Freitag, 21. Oktober 2016

David Guetta * Cedric Gervais * Chris Willis: Would I Lie To You



Hmm – ein Rückgriff auf einen 90er Hit mit Anleihen in den 70ern – Atemporalität dürfte hier mal wieder das Schlagwort sein. Und einmal mehr die Versicherung, dass es sich dabei um ein Langzeit-Phänomen handelt. So schnell drehen wir den technischen Fortschritt nicht zurück.

David Guetta hat sich also den Nr.1-Hit von Charles & Eddie aus dem Jahr 1992 geschnappt, die Hookline von seinem Lieblingssänger aus den 00ern Chris Willis einsingen lassen und das Ganze dem französischen House-Kollegen Cedric Gervais zum Überarbeiten gegeben. Rausgekommen ist … zuallererst mal ein David-Guetta-Hit, der wieder ein bisschen weggeht vom Stadion-Brachialsound und allein schon deshalb wesentlich anhörenswerter als sein Vorgänger This One's For You.

Jetzt kann ich natürlich ganz gut dran rummosern, dass das ja arg nach French Filterhouse klingt, Daft Punk winken mal ganz fröhlich um die Ecke (deshalb ja auch die funky Gitarre im Stil von Nile Rodgers. Nun ja, warum auch nicht? Irgendwie kann ich damit sogar leben.
Das, wovon ich nicht so richtig überzeugt bin ist dieser Refrain. Vielleicht auch deshalb, weil ich das Original zwar früher mal mochte, heute aber wirklich nicht mehr hören will. Da ist nicht nur das Video aus einem Jahrhundert.



Die Version 2016 hat da wesentlich mehr Schmiss. Und hätte das Vocal-Zitat vermutlich gar nicht gebraucht. Aber dann hätte der Track keine Chance auf Radioeinsatz gehabt und damit niemandem so richtig aufgefallen.

Das ist das Schräge an den heutigen Hits: So richtig wollen und sollen Sie keine Geschichten mehr erzählen – ganz auf den Text verzichten können sie aber auch nicht. Das könnte ein Effekt der Generation twitter sein. Kurzmitteilungen in kryptischer Form – gern auch poetisch mit Sprache umgehend – aber nach 180 Zeichen ist die Aufmerksamkeitsspanne schon reichlich ausgereizt.

Look into my eyes, can't you see they're open wide – would I lie to you
Don't you know it's true, girl there's no one else but you

Noch dabei? – Naja, es wird ja glücklicherweise ungefähr 20 mal innerhalb von drei Minuten wiederholt.
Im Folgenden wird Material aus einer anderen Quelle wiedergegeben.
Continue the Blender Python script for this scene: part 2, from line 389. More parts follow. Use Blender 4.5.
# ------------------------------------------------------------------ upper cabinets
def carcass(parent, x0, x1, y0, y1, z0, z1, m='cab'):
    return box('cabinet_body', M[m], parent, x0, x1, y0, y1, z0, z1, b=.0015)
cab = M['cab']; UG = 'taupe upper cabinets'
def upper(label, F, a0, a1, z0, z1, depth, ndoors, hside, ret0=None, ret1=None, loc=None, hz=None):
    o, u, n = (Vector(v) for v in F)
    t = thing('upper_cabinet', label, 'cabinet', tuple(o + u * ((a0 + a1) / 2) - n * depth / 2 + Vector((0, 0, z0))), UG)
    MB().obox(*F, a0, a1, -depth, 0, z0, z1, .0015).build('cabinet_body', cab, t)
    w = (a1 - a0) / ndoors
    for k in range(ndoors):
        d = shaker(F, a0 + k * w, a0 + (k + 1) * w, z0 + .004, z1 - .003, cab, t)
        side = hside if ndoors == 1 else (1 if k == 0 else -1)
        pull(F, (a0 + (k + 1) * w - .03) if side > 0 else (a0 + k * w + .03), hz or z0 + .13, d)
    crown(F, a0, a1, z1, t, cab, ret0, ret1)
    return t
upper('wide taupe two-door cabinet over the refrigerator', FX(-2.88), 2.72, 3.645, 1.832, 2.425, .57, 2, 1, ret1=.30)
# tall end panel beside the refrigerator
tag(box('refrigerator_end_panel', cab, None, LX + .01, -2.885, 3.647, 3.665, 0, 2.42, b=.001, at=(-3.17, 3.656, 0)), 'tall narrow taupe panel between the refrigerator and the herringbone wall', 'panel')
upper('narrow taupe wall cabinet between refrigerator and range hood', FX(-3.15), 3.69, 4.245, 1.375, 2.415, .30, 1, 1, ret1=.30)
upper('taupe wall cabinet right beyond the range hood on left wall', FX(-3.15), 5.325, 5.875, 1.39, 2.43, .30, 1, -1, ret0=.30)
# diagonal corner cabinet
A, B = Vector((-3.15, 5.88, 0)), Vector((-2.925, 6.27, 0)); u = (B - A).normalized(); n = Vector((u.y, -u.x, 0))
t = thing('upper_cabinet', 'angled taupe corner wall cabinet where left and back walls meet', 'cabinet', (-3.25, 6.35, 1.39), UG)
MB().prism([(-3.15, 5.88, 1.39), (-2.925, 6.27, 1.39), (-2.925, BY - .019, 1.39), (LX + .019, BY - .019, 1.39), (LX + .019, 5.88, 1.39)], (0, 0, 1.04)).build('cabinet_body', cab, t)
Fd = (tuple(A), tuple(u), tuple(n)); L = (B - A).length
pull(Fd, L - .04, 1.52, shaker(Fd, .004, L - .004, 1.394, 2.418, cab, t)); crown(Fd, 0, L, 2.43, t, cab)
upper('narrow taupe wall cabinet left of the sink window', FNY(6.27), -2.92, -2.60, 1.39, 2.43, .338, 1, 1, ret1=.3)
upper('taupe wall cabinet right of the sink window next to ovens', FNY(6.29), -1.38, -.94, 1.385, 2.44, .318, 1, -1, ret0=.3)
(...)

Dass diese Wahrheits-Beschwörung alles andere als ehrlich ist, untermalt sehr hübsch das Cut & Paste-Video, dass eine kleine Gangster-Story erzählt. Oder besser doch, die Geschichte eines Grafitti-Künstlers. Beat Street lässt hier auch grüßen – ja, das ist alles sehr hübsch zusammengeklaut. Und bedeutet in seiner Zusammenstellung so gut wie nichts.

Would I Lie To You zelebriert also in ziemlicher Reinform, wie heutzutage Kulturproduktion erfolgt. Sein Erfolg untermauert obendrein, dass es sich hier wirklich um die aktuelle Form von Popkultur handelt. Das, was es auch vormacht ist: Inhalt ist Nebensache. Da ist mir die neue Daft Punk-Single dann aber irgendwie doch lieber … naja, vielleicht nächste Woche.